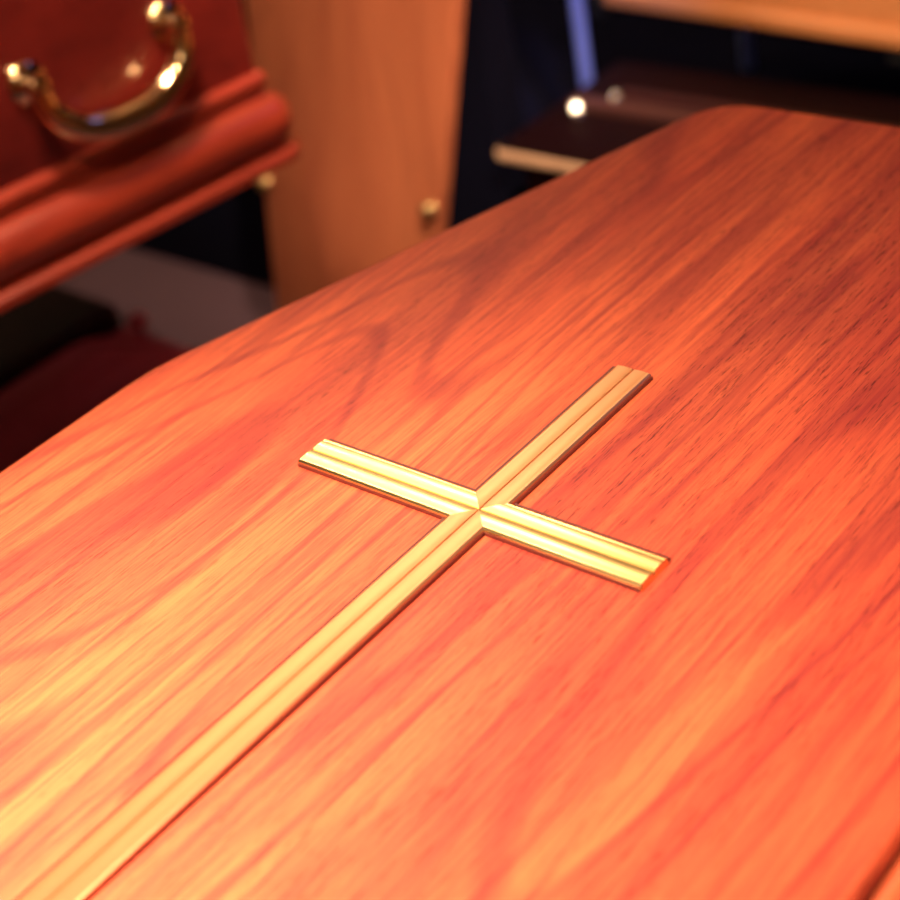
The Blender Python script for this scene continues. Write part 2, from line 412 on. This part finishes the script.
obj('screw_knob', kb, M['dark_wood'], dk, label='round dark screw knob')

def shade_slab_bm():  # black slab added to keep the floor behind dark
    bm = bmesh.new(); P = [(-4.4, 1.52), (-1.18, 1.52), (-1.18, 1.22), (1.3, 1.22), (1.3, 2.97), (-4.4, 2.97)]
    a = [bm.verts.new((x, y, 0)) for x, y in P]; b = [bm.verts.new((x, y, .03)) for x, y in P]
    for i in range(6): bm.faces.new((a[i], a[(i + 1) % 6], b[(i + 1) % 6], b[i]))
    bm.faces.new(list(reversed(a))); bm.faces.new(b)
    return bm
pf = obj('shade_slab', shade_slab_bm(), M['drape']); pf['label'] = 'low black slab added to darken the floor under the display rack and the dark coffin'; pf['category'] = 'shade_slab'
# ================================================================== dark coffin on the right, low, end towards the oak lid
d2 = thing('coffin', 'dark coffin on a low base, behind the head end of the foreground coffin', 'coffin', (-1.10, 1.30, 0))
r3 = [(0, 0), (1.9, 0), (1.9, .36), (0, .36)]
obj('body', loft(r3, .008, [(-.05, .03), (-.012, .03), (-.012, .05), (-.03, .06), (-.03, .265), (-.01, .275)]), M['dark_wood_x'], d2)
obj('lid', loft(r3, .008, [(-.03, .27), (-.004, .27), (0, .275), (0, .292), (-.006, .299), (-.02, .302), (-.06, .303)]), M['dark_wood_x'], d2)
tr = loft(r3, .008, [(-.02, .2752), (.0015, .2752), (.0045, .279), (.0045, .289), (.0015, .2925), (-.02, .2925)])
obj('edge_highlight', tr, M['highlight_tan'], d2, label='pale tan strip painted for the highlight on the dark coffin lid edge')
for x0, y0, y1, z1, mt in ((.040, .150, .182, .318, 'dull_trim'), (.098, .205, .228, .316, 'dark_rail')):
    rp = [(x0, y0), (1.86, y0), (1.86, y1), (x0, y1)]
    obj('rail', loft(rp, .004, [(0, .3025), (0, z1 - .004), (-.003, z1), (-.006, z1)]), M[mt], d2, label='dull brown raised rail along the dark lid')
for x, y, s in ((.066, .138, 1.0), (.108, .193, .8)):
    kb = lathe([(.001, 0), (.009 * s, 0), (.006, .003), (.006, .010)])
    hz = .302
    bmesh.ops.transform(kb, matrix=Matrix.Translation((x, y, hz)), verts=kb.verts)
    # the domed head, tipped midway between camera and the unseen low fill spot to glint
    a0 = math.asin(.010 * s / .09)
    hdm = lathe([(.001, -.004), (.010 * s, -.004)] + [(.09 * math.sin(a0 * (1 - q / 6)) + .0002, .09 * (math.cos(a0 * (1 - q / 6)) - math.cos(a0))) for q in range(7)])
    P = Vector((-1.10 + x, 1.30 + y, .317)); hv = ((cam_loc - P).normalized() + (Vector((.5, -.2, 1.9)) - P).normalized()).normalized()
    if s < 1: hv = (hv + Vector((.15, .0, .13))).normalized()
    bmesh.ops.transform(hdm, matrix=Matrix.Translation((x, y, hz + .013)) @ hv.to_track_quat('Z', 'Y').to_matrix().to_4x4(), verts=hdm.verts)
    bm2 = bmesh.new(); me_ = bpy.data.meshes.new('t'); kb.to_mesh(me_); bm2.from_mesh(me_); hdm.to_mesh(me_); bm2.from_mesh(me_); bpy.data.meshes.remove(me_)
    kb = bm2
    obj('screw', kb, M['chrome'], d2, label='small shiny metal lid screw')

# ================================================================== rack and pale oak coffin
rack = thing('display_rack', 'blue metal display rack carrying the pale oak coffin', 'rack', (-1.2, 1.725, 0), (0, 0, -.08))
def post(x, y, r=.016, top=.345): obj('post', tube(bmesh.new(), [(x, y, .03), (x, y, top)], r, 14), M['blue_paint'], rack)
post(-.003, -.03, .0125, .95); post(-.045, .52, .014, .95); post(1.9, .16); post(1.9, .43)
bm = bmesh.new()
for y in (.06, .43): add_box(bm, -.04, 1.92, y - .012, y + .012, .34, .369)
for x in (-.0, .6, 1.3, 1.9): add_box(bm, x - .012, x + .012, .02, .50, .335, .3695)
obj('frame', bm, M['black_paint'], rack, smooth=False)
po = thing('coffin', 'pale oak coffin raised on the rack at the top right', 'coffin', (-1.165, 1.715, .3705), (0, 0, -.08))
r4 = [(0, 0), (2.0, 0), (2.0, .52), (0, .52)]
obj('body', loft(r4, .008, [(-.03, 0), (-.004, 0), (0, .004), (0, .022), (-.006, .028), (-.014, .030), (-.014, .38), (-.01, .385)]), M['pale_oak'], po)
obj('lid', loft(r4, .008, [(-.03, .385), (0, .385), (.003, .39), (.003, .402), (-.004, .408), (-.03, .42), (-.06, .45), (-.08, .455)]), M['pale_oak'], po)
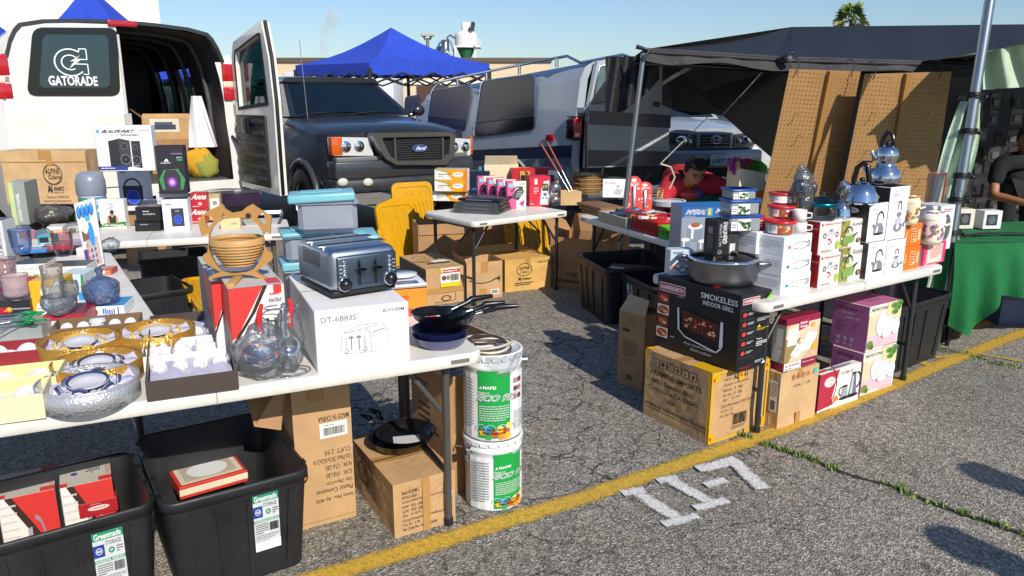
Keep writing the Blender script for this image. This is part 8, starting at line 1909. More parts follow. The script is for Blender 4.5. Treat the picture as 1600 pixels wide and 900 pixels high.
b = Bx('product_box', 'flat red glossy box behind the blood pressure monitor box', 'product box', at(800, 306, Z4), 0, 0, Z4, 0, K('b8202c'), ang=10, w=.4, d=.2, h=.27); b.T.rect(.1, .2, .5, .6, N_('e0a02c')); b.done()
for i in range(2):
 t = thing('torch', ['lower', 'upper'][i] + ' steel torch in clear blister beside the blood pressure monitor', 'torch', at(866, 322, Z4) + Vector((0, 0, .055 + i * .11)), R(14), 'torches in blister packs'); g = G(); g.T = Matrix.Rotation(R(90), 4, 'X'); g.lathe([(0, .05), (.036, .055), (.04, .03), (.022, -.02), (.02, -.08), (0, -.08)], STEEL, 24); g.obj('torch_body', t); g = G(); g.T = Matrix.Rotation(R(90), 4, 'X'); g.lathe([(.036, .056), (.012, .040), (0, .04)], CHR, 24); g.obj('reflector', t); g = G(); ragbag(g, (0, 0, 0), .055, .07, .05, CLEAR, 30 + i, amp=.06); g.obj('blister', t)
b = Bx('small_carton', 'small open tan carton holding long rods at the table corner', 'cardboard box', at(876, 321, Z4), 0, 0, Z4, 0, CARD3, ang=8, w=.19, d=.12, h=.125, open_=CARD2); cx5 = b.c.copy(); b.flap('S', .04, 80, CARD); b.done()
for i, (p1, p2) in enumerate((((893, 305), (845, 224)), ((897, 303), (855, 222)))):
 A_ = at(p1[0], p1[1], .78); B_ = atY(p2[0], p2[1], A_.y + .15); t = thing('fishing_rod' if False else 'wooden_rod', ['left', 'right'][i] + ' brown wooden rod leaning out of the small tan carton', 'rod', A_, 0, 'wooden rods'); g = G(); g.tube([(0, 0, 0), (B_ - A_) * .45], .006, STEEL); g.obj('shaft', t); g = G(); g.tube([(B_ - A_) * .45, B_ - A_], .010, M('#8a3a22', 'wood')); g.obj('grip', t)
# -- table before the seated man
Z5 = .7
WK = M('#8a6238', 'wood'); WK2 = M('#b08a54', 'wood')
def wicker(label, c, r, z, hd=True, n=5, col=WK):
 t = thing('wicker_basket', label, 'wicker basket', (c.x, c.y, z), 0, 'wicker baskets'); g = G()
 for k_ in range(n): rr = r * (.8 + .2 * k_ / (n - 1)); g.tube([(rr * math.cos(R(a * 12)), rr * .9 * math.sin(R(a * 12)), .008 + k_ * .013 + .003 * (a % 2)) for a in range(30)], .006, col if k_ % 2 else WK2, 5, True)
 for a in range(18): g.tube([(r * .8 * math.cos(R(a * 20)), r * .72 * math.sin(R(a * 20)), 0), (r * 1.01 * math.cos(R(a * 20)), r * .91 * math.sin(R(a * 20)), .075)], .004, col, 4)
 g.lathe([(r * .82, .004), (0, .004)], col, 24); g.obj('basket', t)
 if hd:
  for s_ in (-1, 1): g = G(); g.tube([(s_ * r * .95, -.04, .06), (s_ * r * 1.0, -.03, .13), (s_ * r * 1.0, .03, .13), (s_ * r * .95, .04, .06)], .006, WK2, 6); g.obj('handle', t)
 g = G(); g.lathe([(r * .85, .05), (r * .5, .062), (0, .06)], M('#d9cba8', 'cloth'), 20); g.obj('lining', t); return t
c = at(918, 303, Z5)
for k_ in range(4): wicker(['lowest wicker basket of the stack at the table corner', 'second wicker basket from the bottom of the stack', 'third wicker basket in the stack', 'top wicker basket with loop handles'][k_], c + Vector((0, .05, 0)), .155, Z5 + k_ * .045, k_ == 3)
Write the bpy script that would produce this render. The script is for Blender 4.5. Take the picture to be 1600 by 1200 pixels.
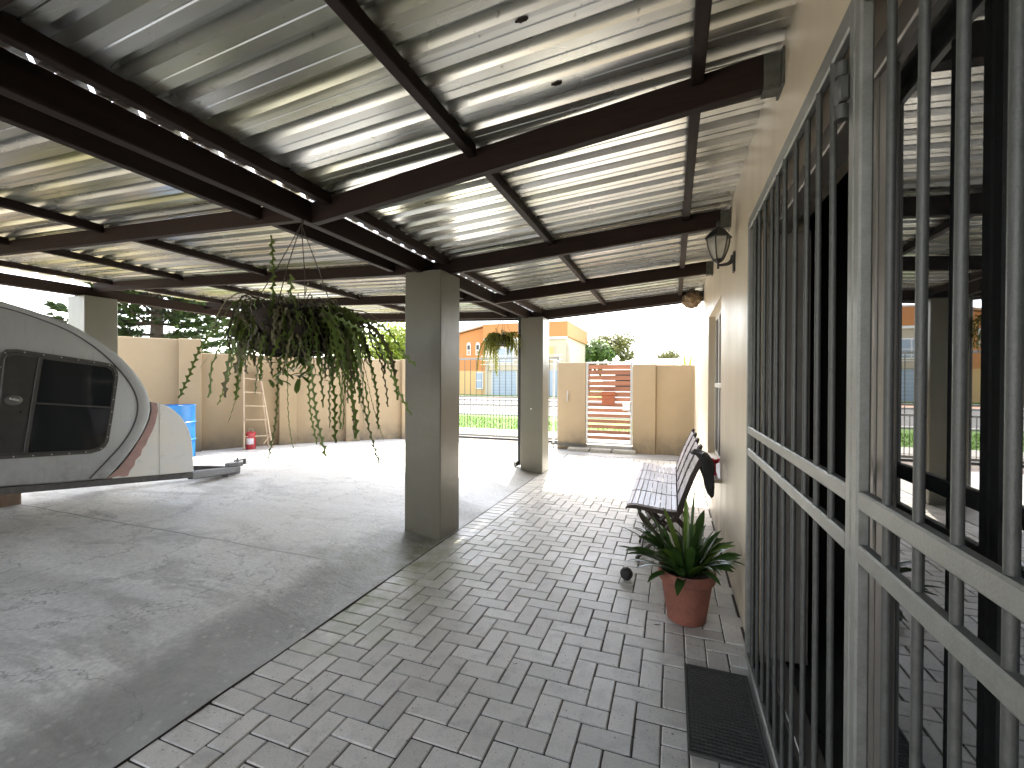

= = = =

> Task details:
Your task is to reproduce the entries above word for word, from the first line through the line with "obj('screw_knob', kb, M['dark_wood'], dk, label='round", and please leave out any pictures.

> Written response:
The Blender Python script for this scene continues. Write part 2, from line 412 on. This part finishes the script.
obj('screw_knob', kb, M['dark_wood'], dk, label='round dark screw knob')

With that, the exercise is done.